‘Eccentric’ exhibit features local artists





Walt Disney’s prodigal son – a childhood friend of millions- lies dead on a cold tile floor.
The 30-foot-long inflatable Mickey Mouse, with blood trickling out his mouth to create a crimson puddle in the shape of America, is dressed in camouflage and extending his white-gloved hand palm up to allegorize the deaths of U.S. soldiers in Iraq.
This piece was done by sculptor Billie Grace Lynn and is just one example of the eccentric artwork featured in ATHICA’s fall exhibit, “Animal Instincts: Allegory and Anthropomorphism.” The exhibit focuses on the conceptual relations between humans and animals.
“ATHICA’s [Athens Institute for Contem-porary Art] mission is to provide a home for artists whose art doesn’t find a commercial niche but deserves to be seen,” said Lizzie Zucker Saltz, the local institute’s founder and director.
ATHICA exhibits always have been politically or socially engaged, adventurous and provocative.

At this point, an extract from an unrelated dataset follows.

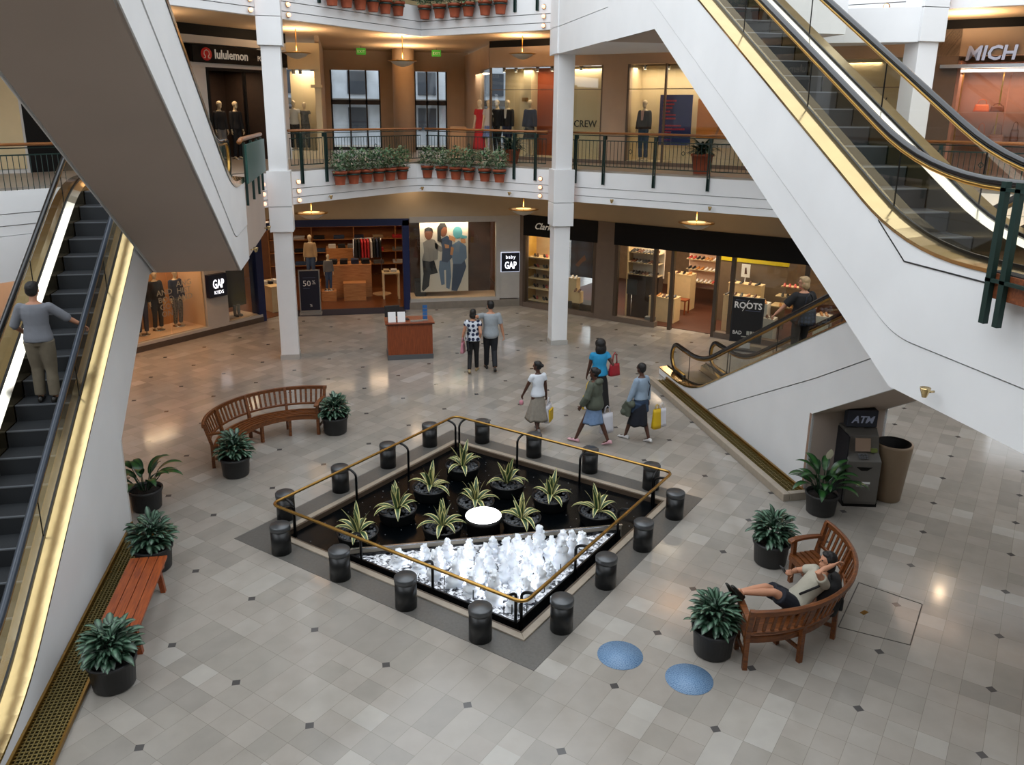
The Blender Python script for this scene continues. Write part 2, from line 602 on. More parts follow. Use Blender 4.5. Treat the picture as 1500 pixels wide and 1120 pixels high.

The gallery is non-profit, thrives on donations from the public and is entirely run by volunteers.
Curator Melissa Link said most of the art in the show isn’t something one may expect to see in a typical living room.
The exhibit features local artists such as Matt Blanks, Jill Carnes, Andrew Cayce, Joe Havesy, Rosemary Mendecino, Dan Smith, Beth Thompson, Jeffrey Whittle and Kenny Aguar, an alumnus from the University who also is known to perform at the 40 Watt Club as the “8-Track Gorilla.” Other featured artists either submitted their work or were discovered via the Internet.
Link said she read about artist Jessica May in an article on Yahoo.com regarding car passengers in Indiana confusing May’s artwork for dead bodies on the highway.
ATHICA
“Animal Instincts: Allegory and Anthropomorphism” Opening Reception
When: 7 – 9 p.m. Saturday
Where: ATHICA
More Information:
www.athica.org.
Cost: Free
May would dress up road-kill in human clothing, oftentimes giving the animals features like painted nails, and would take pictures of them from unusual angles.
“Once you put clothes on [the animals], they suddenly become people,” Link said about May’s pieces. “Suddenly their life starts to have worth.”
Another attention-grabbing piece is a black and white vinyl decal that takes up about one fourth of ATHICA’s left wall. The oversized silhouette compares flying bugs and birds to cosmonauts, rockets, planes and missiles. Link said she thinks the piece shows us how animals and insects represent worldly things that both hurt us and make us stronger.
Dan Smith, an Athens artist and high-school art teacher, will present cartoons that may be seen as cheerful on their surface level but in fact have a much deeper meaning.
“They all seem to have some kind of identity issue,” said Link about Smith’s works, one of which is titled “I am not a unicorn, I am not a narwhal, I am not a rhinoceros, for I am not a hero .”
A number of artists touched on themes such as domestic violence, psycho-sexual projection, mutation and war. Link said she thought more artists would target the topic of animal rights, adding that the topic will be mentioned more during the institute’s closing panel discussion on “Contemporary Issues in Human-Animal Relations,” to be held on Nov. 11.